PROBLEM REQUIREMENTS: Copy, character for character, the lines running from the one with "0.6, 0.38, spec=0.5)" to the one with "0.6, 0.4, spec=0.5)", ends included. Leave out every other line.

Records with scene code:
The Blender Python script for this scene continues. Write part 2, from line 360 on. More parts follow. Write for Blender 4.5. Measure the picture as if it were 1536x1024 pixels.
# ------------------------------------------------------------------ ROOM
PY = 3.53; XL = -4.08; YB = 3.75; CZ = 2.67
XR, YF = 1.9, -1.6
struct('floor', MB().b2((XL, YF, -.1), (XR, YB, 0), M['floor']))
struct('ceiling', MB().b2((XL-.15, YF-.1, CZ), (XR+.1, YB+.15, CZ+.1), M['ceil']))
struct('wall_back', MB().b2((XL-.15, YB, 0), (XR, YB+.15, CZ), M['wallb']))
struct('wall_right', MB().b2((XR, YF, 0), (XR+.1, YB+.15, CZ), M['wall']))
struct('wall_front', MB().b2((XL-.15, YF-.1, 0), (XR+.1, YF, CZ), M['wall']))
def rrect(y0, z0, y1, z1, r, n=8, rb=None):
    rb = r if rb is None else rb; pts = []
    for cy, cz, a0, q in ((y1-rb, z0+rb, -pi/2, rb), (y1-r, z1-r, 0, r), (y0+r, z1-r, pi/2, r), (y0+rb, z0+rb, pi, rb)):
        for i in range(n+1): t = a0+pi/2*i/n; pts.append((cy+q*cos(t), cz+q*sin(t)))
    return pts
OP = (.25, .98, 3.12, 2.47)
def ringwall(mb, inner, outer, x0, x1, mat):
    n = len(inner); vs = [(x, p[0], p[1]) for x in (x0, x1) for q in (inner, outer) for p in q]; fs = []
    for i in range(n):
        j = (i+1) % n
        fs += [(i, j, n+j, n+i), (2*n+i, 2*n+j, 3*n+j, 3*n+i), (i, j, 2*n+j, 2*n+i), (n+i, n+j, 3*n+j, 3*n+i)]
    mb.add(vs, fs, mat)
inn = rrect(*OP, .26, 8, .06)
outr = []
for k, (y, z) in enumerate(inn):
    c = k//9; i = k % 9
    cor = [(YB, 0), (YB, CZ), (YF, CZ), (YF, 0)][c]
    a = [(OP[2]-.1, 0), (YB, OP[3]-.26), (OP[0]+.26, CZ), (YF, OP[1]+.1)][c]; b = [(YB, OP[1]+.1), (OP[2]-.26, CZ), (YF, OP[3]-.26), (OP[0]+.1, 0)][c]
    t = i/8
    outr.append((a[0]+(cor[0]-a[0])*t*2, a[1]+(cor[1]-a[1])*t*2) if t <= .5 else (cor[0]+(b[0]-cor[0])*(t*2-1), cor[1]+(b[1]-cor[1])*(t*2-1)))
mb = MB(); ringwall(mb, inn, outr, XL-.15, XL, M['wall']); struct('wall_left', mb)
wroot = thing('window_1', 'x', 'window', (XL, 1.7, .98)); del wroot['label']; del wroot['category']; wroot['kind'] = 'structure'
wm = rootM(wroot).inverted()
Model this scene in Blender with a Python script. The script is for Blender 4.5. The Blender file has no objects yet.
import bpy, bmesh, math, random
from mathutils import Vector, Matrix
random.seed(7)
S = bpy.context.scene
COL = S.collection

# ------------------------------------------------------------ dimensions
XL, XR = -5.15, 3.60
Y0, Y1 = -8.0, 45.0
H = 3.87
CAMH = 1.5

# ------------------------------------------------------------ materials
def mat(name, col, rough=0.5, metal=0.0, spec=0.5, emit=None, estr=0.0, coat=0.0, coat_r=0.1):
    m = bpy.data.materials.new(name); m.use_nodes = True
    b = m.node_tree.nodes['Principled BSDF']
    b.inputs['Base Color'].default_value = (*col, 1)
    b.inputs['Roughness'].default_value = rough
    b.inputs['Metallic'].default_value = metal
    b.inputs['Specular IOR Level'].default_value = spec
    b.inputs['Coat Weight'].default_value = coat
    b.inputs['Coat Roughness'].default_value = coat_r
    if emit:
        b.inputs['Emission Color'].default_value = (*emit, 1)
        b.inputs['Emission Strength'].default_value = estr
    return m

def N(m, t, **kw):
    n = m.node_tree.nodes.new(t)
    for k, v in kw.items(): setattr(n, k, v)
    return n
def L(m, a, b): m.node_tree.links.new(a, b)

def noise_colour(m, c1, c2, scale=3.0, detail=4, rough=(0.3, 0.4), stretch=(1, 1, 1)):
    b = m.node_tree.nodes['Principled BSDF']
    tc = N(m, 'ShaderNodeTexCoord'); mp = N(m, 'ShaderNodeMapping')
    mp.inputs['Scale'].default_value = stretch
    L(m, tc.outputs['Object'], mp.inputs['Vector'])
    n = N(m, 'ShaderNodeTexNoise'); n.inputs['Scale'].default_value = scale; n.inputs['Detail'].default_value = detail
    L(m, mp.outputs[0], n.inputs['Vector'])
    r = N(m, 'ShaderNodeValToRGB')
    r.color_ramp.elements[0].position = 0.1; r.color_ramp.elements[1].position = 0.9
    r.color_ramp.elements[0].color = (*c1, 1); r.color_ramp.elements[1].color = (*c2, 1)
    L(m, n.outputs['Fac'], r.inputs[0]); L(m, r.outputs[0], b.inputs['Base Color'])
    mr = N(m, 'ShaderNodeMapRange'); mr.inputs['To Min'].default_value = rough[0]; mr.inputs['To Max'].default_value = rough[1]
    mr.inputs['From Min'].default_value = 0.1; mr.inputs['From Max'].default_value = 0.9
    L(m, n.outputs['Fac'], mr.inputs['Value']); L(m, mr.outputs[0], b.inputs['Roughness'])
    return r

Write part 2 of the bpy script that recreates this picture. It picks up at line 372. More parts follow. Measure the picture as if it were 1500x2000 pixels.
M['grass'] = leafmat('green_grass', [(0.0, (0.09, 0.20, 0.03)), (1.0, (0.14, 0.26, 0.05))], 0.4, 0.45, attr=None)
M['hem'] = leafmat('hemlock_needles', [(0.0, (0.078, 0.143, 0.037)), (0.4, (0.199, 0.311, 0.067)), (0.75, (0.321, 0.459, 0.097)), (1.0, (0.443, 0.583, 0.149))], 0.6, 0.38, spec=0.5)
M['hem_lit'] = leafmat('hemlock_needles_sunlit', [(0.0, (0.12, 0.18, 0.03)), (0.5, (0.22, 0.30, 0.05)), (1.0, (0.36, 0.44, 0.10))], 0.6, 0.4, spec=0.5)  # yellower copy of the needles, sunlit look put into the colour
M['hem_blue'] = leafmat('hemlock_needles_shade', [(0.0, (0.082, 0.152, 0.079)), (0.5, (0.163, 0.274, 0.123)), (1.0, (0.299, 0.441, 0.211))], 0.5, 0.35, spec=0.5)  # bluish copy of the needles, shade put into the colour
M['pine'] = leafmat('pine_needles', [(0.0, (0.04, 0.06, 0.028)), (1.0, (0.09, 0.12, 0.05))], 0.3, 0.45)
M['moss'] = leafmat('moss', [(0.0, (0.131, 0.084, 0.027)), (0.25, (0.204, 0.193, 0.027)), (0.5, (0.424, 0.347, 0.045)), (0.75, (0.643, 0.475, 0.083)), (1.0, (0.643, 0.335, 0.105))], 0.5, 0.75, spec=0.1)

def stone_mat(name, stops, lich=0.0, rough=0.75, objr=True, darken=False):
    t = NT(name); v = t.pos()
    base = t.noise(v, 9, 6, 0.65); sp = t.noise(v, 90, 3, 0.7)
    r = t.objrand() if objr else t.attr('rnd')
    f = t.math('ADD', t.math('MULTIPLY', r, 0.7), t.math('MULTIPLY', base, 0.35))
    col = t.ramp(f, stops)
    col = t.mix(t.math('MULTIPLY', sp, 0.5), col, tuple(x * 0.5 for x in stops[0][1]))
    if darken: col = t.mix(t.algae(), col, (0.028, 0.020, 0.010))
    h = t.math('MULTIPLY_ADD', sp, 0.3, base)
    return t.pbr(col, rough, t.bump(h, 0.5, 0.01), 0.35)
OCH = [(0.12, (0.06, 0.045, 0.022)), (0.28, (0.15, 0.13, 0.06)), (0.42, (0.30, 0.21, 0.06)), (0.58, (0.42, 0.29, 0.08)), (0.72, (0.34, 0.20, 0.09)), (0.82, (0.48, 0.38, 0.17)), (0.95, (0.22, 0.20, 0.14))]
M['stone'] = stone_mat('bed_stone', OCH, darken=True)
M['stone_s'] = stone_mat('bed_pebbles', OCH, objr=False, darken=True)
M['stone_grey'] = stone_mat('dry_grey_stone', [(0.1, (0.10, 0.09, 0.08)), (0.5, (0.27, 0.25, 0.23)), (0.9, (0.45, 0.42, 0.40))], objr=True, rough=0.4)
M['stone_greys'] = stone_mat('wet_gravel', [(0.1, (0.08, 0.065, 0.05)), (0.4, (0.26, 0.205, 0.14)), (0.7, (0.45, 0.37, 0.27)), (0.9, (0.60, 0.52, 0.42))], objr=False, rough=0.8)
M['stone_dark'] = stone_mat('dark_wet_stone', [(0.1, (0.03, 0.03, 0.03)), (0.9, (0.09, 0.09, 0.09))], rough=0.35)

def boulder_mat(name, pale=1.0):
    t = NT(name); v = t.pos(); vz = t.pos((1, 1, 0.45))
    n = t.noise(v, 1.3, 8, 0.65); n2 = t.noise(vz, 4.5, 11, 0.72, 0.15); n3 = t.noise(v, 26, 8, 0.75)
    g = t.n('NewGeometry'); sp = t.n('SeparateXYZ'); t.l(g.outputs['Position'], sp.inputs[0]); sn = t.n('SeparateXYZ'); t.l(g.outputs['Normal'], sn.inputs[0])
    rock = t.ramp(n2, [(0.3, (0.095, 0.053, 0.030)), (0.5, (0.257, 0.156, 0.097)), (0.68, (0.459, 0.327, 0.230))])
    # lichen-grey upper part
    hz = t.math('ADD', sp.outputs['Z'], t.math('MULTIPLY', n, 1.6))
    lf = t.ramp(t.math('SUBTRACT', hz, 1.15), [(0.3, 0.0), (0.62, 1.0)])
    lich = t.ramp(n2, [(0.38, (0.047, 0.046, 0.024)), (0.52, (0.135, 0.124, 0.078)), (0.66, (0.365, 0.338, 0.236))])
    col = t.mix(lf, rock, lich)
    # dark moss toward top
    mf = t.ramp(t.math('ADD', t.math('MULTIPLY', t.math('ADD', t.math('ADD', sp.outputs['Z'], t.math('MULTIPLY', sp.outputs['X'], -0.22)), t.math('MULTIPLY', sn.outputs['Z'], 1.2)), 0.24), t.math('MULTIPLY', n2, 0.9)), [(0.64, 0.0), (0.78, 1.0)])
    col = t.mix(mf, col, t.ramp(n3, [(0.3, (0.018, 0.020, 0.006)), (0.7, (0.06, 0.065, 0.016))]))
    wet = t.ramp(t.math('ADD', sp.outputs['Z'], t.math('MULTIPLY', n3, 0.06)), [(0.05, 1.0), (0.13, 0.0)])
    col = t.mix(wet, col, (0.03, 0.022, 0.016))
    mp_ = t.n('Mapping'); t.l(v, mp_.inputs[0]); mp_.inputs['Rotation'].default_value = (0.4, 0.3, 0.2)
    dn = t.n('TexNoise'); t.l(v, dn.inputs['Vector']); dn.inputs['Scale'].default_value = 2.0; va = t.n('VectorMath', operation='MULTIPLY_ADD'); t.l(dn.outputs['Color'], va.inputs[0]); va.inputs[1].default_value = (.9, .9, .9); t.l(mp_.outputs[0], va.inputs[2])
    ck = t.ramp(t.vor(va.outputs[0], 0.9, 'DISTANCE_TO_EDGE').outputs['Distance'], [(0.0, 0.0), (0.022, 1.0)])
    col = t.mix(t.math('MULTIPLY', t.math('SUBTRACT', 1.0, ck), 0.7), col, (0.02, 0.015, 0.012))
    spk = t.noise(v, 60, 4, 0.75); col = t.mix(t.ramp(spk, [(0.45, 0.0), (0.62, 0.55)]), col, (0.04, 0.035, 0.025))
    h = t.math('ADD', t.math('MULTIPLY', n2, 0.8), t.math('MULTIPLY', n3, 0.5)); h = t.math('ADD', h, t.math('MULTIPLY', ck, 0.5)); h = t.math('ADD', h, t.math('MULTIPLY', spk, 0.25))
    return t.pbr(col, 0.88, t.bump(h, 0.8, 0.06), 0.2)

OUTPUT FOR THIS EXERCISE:
M['hem'] = leafmat('hemlock_needles', [(0.0, (0.078, 0.143, 0.037)), (0.4, (0.199, 0.311, 0.067)), (0.75, (0.321, 0.459, 0.097)), (1.0, (0.443, 0.583, 0.149))], 0.6, 0.38, spec=0.5)
M['hem_lit'] = leafmat('hemlock_needles_sunlit', [(0.0, (0.12, 0.18, 0.03)), (0.5, (0.22, 0.30, 0.05)), (1.0, (0.36, 0.44, 0.10))], 0.6, 0.4, spec=0.5)  # yellower copy of the needles, sunlit look put into the colour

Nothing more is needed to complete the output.